As long as the numbers for inuse systems don't change unexpectedly,
there shouldn't be anything dangerous about this.  The point of this
table to assign syscall numbers to specific systems; numbers which stay
the same once assigned.  The numbers assigned shouldn't change. I agree
that if specific system/sycall bindings did change while in use, that
that would definitely be a problem.  There may also need to be locks to
prevent access during update, but that is merely a bug.

> > What to do with the other systems?  Do they really need reboots?  POSIX
> > extension for probing syscalls?
> 
> It really is necessary to reboot when package tells you to, 

It rarely necessary to reboot 'now'. It _may_ be necessary to reboot
before using the software, if the software can't run until a reboot. 
Most software isn't in this category. About the only time you need to 
reboot is if you have to statically link something into the kernel.
 
If the installer is going to make changes that will abruptly make the
system unrunnable (changing libc.so, for example) the script should
nicely notify the admin of that fact before making the changes and ask
if it should continue as a reboot will be necessary momentarilly.  But
this is also rarely the case.

But the point of my question here is whether the packager was actually
correct about needing a reboot.  Obviously, one does not need to reboot
when installing, say, gnu tar.

> the admin who wrote the package.proto wants, then the configuration should 
> be obeyed.  

My question is whether the admin was correct in their 'want', not
whether they should be obeyed if they are correct.

> If you don't ever want package to trigger a reboot, just don't 
> use the 'Q' flag.

What Q flag?  You've lost me.  The reboot wasn't triggered by a pkg or
rpm installer. It was in the init/rc startup script. There is no 'Q'
flag.

> As for your pontification on why automatic reboots are a bad idea, please 
> try to remember that there are as many ways to manage a large distributed 
> computing enviroment as there are large distributed computing environments. 
> Your believe that automatic reboots during startup are dangerous does not 
> mean that they cannot be used as part of a robust, successful 
> infrastructure for managing large numbers of systems without large numbers 
> of sysadmins.  As proof, I offer the example of the Andrew system, which 
> has used that approach since at least the late 1980's with great success.

As empirical proof that reboots on startup are a bad idea, I cite the
lack of 'reboot' in other /etc/init.d files in either solaris or linux.

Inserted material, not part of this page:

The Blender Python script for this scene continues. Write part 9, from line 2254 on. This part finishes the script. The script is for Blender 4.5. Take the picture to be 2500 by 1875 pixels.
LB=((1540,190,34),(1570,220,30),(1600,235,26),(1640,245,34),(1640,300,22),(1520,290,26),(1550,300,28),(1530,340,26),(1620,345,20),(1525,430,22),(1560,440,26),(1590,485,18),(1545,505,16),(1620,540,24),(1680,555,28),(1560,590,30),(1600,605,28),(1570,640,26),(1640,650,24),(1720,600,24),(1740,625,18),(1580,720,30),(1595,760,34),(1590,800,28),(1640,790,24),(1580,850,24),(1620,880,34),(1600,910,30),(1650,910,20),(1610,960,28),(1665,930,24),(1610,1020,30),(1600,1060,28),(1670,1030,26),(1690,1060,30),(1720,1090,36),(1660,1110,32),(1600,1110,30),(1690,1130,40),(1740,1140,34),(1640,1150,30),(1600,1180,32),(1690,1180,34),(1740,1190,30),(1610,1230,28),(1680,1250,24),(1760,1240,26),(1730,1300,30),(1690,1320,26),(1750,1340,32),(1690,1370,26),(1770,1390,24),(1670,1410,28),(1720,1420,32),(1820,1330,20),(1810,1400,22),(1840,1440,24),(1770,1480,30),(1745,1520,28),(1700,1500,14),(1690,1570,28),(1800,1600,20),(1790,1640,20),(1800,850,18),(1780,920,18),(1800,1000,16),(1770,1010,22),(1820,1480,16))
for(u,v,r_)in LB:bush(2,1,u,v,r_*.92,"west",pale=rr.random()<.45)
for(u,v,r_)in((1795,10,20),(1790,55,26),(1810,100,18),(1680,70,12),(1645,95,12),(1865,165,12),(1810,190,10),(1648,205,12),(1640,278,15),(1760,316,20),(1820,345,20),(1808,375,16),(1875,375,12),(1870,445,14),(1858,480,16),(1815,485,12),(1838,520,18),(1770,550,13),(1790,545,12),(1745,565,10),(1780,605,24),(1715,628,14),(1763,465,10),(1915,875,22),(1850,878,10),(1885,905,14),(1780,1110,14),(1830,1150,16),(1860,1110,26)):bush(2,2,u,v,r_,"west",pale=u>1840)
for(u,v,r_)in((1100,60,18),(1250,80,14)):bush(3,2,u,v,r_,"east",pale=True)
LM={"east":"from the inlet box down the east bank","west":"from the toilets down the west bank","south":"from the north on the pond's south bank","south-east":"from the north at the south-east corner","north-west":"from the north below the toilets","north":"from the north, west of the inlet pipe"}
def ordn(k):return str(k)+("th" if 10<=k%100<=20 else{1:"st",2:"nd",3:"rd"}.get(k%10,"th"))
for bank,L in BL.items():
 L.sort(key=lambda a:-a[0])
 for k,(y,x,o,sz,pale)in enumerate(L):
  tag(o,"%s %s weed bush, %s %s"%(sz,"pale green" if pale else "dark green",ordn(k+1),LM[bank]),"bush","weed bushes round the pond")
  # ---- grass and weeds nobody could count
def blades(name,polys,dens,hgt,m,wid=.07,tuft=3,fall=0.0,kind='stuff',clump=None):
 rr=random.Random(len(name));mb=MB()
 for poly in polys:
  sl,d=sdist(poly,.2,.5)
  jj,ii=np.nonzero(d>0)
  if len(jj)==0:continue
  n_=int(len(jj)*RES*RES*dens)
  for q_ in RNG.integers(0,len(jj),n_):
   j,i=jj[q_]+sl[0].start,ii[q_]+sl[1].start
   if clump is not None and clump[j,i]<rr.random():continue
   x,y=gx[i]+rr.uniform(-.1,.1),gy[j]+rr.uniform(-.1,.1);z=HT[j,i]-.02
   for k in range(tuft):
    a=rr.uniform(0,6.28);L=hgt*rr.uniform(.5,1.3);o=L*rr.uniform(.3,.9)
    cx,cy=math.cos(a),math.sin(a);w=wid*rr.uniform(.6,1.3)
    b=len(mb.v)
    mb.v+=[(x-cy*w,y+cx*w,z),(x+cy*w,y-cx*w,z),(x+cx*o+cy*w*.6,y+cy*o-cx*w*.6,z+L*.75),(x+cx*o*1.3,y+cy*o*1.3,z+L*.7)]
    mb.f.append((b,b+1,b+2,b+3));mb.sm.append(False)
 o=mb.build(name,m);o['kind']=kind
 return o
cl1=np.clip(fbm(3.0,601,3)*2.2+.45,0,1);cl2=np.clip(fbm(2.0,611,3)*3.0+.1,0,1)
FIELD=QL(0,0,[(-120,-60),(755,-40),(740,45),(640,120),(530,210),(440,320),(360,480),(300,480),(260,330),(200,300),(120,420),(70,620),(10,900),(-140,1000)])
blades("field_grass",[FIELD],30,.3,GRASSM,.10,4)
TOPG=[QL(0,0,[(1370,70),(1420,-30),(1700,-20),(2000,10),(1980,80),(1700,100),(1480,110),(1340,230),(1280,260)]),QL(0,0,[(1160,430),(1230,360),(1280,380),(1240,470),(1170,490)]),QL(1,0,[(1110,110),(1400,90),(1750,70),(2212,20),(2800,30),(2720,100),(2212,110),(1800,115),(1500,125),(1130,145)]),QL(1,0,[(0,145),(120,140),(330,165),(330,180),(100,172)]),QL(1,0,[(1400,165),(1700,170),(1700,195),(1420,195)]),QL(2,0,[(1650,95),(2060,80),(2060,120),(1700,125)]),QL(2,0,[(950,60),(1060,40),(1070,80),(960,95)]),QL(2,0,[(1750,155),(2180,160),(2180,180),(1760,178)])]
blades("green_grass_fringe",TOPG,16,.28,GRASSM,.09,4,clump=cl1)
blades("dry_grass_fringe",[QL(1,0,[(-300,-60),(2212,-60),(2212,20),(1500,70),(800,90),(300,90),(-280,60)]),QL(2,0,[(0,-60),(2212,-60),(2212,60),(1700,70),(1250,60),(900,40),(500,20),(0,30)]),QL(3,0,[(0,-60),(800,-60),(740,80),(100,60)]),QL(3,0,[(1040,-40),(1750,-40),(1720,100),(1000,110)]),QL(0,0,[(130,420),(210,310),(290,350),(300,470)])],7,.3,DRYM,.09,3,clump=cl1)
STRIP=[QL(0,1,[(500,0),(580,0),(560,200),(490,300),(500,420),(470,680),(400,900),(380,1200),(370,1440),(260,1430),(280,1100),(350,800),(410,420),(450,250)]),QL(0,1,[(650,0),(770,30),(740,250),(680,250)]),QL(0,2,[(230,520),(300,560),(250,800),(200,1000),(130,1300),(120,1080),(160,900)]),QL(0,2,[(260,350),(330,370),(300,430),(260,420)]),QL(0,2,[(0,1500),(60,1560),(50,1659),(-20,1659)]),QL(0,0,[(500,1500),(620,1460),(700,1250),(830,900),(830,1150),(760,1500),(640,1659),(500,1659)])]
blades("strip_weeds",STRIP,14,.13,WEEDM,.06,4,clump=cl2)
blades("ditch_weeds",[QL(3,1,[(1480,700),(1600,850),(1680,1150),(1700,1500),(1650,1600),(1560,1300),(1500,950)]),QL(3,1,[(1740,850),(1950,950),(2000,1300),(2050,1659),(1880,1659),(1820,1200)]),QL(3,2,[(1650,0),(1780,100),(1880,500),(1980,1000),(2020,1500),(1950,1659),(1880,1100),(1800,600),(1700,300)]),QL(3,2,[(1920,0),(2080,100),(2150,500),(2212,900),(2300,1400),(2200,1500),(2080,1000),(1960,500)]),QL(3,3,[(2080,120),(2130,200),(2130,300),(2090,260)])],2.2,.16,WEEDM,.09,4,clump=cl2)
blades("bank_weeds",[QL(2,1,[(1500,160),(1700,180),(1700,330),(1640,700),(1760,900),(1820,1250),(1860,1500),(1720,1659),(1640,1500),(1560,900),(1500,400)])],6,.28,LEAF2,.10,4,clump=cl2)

And I cite the number of angry users when a system reboots unexpectedly;  
anger which is usually intensified when it is learned that the reboot
wasn't actually necessary at all.

And I cite the disdain that many people have for the 'reboot, reinstall'
mentality often associated with Microsoft.  A reboot is frequently no
cure for the ills of any computer.  An unscheduled reboot is even worse,
especially if its not really the case that the computer can't continue
to function.  But I concede that some people disagree, and that we will
have to agree to disagree. But I will just choose not to run software
that imposes that mentality on my sites, and will label such software as
'unstable' and 'unreliable'. Sometimes its not the software, but the
system administrators.  Some people have no choice but to accept system
administrators who are just short of being the BOFH. Others do not.  
Given the choice, I've found that most people prefer reasonable, careful
administrators who don't reboot systems unexpectedly, and who don't
reboot things without cause for the sheer hell of it.